Yazının burasında duralım. Okuyanların bir bölümü, “Diyarbakır” ifadesini görünce okumayı bırakacak zira. Yazanın kim olduğuna bakacak ya da. Ya da bölgede böyle şeylerin normal olduğunu, kimsenin boş yere öldürülmüş olamayacağını düşünecek. Ve elbette, tahammül edip okursa…
Öldürülen iki çocuğun dosyası ise diğerlerinden biraz farklıydı. İkisi de yakın mesafeden, gaz fişeğiyle, kafalarından vurulmuştu. Mahsum Mızrak’ın kafatasında, gaz fişeği neredeyse bü- tün olarak duruyordu. Enes Ata’ya isabet eden gaz fişeğinin seri numaraları da okunabiliyordu. Demek ki gaz fişeğini kimin ateşlediği, tüfeği kimin yasaya aykırı kullandığı bulunabilirdi.

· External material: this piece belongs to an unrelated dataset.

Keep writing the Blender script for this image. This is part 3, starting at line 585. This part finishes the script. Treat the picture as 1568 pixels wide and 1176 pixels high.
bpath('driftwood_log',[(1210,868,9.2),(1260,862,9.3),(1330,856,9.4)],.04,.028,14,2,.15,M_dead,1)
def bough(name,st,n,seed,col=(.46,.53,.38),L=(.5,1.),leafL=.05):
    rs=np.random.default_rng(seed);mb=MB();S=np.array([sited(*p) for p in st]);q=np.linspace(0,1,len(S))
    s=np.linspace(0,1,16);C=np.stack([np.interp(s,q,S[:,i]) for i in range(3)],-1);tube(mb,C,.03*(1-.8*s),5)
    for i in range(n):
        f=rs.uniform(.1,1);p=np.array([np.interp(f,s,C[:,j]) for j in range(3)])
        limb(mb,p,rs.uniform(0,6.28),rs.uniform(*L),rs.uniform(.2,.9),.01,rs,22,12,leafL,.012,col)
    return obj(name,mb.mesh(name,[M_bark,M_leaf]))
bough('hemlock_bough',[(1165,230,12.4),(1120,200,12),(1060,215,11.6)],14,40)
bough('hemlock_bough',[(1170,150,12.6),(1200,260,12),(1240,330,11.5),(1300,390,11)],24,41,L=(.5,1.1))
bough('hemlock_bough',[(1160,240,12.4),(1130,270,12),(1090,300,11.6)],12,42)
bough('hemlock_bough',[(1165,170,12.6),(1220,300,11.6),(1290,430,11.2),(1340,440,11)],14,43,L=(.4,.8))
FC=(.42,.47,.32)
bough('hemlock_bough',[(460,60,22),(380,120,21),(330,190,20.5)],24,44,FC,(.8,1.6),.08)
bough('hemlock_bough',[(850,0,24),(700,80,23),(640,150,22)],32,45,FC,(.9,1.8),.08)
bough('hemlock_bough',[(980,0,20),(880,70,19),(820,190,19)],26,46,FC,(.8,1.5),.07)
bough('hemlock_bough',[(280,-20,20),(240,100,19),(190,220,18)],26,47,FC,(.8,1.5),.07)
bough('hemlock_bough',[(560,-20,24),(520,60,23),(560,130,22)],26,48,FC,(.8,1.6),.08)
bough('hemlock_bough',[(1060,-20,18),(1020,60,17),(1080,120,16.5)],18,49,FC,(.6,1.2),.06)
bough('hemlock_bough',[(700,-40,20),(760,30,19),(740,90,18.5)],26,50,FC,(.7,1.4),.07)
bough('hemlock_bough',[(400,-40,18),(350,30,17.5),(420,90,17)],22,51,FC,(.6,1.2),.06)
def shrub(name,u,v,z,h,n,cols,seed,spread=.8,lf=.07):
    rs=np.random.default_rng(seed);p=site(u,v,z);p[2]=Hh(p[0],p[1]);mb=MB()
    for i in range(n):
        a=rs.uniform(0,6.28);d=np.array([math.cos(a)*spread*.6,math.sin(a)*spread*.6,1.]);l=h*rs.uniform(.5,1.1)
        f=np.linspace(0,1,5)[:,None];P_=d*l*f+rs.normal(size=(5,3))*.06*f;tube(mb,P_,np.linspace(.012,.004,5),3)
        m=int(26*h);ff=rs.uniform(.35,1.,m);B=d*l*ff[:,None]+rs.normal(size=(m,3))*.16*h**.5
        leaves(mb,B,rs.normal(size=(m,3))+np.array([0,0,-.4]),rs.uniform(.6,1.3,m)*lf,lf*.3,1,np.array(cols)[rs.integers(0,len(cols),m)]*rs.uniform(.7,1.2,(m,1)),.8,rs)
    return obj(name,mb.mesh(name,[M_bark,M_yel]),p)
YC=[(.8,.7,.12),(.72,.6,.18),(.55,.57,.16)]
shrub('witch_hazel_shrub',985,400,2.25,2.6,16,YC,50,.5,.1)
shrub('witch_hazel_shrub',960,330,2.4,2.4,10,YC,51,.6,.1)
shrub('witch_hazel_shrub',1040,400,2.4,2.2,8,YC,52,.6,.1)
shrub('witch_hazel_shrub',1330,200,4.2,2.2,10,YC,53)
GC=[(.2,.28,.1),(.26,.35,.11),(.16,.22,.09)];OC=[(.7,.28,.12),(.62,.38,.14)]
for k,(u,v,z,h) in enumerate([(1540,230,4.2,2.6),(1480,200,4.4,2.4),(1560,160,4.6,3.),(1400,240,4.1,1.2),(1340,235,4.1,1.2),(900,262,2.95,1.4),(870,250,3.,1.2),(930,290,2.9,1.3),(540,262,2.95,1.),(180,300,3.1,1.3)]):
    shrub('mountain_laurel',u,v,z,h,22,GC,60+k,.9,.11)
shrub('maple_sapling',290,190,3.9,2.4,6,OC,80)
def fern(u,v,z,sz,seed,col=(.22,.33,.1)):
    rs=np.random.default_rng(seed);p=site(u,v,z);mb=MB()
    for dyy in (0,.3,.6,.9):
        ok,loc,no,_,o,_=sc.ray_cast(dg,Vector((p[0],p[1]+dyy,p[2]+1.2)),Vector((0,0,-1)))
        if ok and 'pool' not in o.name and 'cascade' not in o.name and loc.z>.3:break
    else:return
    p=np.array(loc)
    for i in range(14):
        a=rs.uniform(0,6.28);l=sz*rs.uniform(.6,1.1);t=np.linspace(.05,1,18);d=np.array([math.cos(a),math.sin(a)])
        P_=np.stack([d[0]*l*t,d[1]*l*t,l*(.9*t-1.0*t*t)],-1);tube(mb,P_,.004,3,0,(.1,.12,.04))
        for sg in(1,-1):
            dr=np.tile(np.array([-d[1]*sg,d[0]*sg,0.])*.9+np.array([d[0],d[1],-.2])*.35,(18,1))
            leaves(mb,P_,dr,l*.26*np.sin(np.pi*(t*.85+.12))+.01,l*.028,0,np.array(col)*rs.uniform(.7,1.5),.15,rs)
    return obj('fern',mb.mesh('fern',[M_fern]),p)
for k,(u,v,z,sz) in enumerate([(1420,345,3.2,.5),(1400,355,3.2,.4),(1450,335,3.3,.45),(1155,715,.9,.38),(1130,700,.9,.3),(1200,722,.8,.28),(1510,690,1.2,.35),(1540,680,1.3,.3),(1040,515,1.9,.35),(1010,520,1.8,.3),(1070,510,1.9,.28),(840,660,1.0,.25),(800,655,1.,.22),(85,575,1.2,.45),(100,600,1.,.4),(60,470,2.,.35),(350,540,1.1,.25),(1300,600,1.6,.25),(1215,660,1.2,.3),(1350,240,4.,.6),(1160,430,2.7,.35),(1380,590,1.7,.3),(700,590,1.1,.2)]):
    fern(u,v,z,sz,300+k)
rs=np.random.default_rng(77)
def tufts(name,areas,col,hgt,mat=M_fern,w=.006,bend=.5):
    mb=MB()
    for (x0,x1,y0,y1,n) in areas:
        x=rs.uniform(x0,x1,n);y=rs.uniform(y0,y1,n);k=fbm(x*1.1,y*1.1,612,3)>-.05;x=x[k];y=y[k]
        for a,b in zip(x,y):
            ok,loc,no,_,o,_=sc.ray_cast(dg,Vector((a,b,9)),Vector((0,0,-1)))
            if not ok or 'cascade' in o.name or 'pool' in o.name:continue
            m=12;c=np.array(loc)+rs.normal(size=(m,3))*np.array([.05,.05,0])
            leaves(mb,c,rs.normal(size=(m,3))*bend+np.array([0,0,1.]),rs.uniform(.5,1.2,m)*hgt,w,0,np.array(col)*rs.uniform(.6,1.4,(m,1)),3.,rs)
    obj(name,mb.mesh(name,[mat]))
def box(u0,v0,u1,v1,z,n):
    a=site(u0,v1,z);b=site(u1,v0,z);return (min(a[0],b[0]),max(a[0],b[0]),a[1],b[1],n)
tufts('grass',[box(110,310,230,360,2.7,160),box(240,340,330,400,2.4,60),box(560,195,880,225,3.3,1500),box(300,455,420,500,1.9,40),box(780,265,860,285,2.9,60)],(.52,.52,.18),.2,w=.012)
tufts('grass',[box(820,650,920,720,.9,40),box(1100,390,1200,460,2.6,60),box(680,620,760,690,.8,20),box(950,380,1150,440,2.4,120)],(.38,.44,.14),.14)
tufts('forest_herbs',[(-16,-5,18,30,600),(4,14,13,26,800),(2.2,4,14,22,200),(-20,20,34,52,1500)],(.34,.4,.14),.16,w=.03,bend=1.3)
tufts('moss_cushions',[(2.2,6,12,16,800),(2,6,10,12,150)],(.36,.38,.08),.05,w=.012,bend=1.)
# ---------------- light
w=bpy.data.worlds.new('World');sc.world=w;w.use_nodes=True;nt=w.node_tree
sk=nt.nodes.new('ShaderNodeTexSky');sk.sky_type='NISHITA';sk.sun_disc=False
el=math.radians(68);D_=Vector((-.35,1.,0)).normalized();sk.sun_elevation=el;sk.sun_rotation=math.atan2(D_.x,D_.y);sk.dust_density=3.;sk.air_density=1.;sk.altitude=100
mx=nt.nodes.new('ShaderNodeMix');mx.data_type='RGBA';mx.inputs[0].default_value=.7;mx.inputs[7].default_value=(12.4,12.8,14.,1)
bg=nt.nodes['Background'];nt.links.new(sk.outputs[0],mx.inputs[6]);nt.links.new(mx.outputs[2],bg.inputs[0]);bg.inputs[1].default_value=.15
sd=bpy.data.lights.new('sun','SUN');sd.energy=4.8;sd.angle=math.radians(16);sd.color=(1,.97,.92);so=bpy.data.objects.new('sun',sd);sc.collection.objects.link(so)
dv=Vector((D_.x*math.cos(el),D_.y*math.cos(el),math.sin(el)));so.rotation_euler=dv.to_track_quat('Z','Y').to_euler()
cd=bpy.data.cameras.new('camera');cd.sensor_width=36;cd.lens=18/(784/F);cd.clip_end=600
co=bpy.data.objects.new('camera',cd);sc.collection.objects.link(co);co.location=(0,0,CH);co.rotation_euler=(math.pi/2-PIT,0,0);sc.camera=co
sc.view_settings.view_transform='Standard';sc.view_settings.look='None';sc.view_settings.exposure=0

Türkiye İnsan Hakları Vakfı, Diyarbakır Barosu, İnsan Hakları Derneği avukatları, hepsi çocukları vuranları bulabilmek için mücadeleye başladı. Geçtiğimiz günlerde, bir savcı, sosyal medya hesabından, İnsan Hakları Derneği’nin, “terör örgütünün derneği” olduğunu savundu.
Bir not düşelim buraya. 30 yıldır bıkmadan, usanmadan aynı sözleri sarf edenlerin, 30 yıldır devletin bin kez denetlediği ama nedense kapatmadığı hatta projelerine davet ettiği bir insan hakları kurumu için nasıl aynı sözleri söyleyebildiği, bunu söyleyenlerin nasıl adalet dağıtabilecekleri de not olarak dursun arada. Bilinen “cezasızlık kültürü” hikâyeleri burada da devam etti. Seri numarası belli gaz fişeklerini kimin ateşlediği soruldu, yüzlerce polisin ismi bildirildi. O gün, çocukların vurulduğu bölgede kimlerin çalıştığı soruldu, yine yüzlerce polisin ismi geldi. Sonunda, üç polise kadar isimler indirildi. Artık hangisinin çocukları vurduğunun tespit edilmesine sıra gelmişti. Çocukları vuran tüfeğin sahibinin bulunması için inceleme talep edildi, dosya oyalandı. Sonra “Bulamayız” denildi.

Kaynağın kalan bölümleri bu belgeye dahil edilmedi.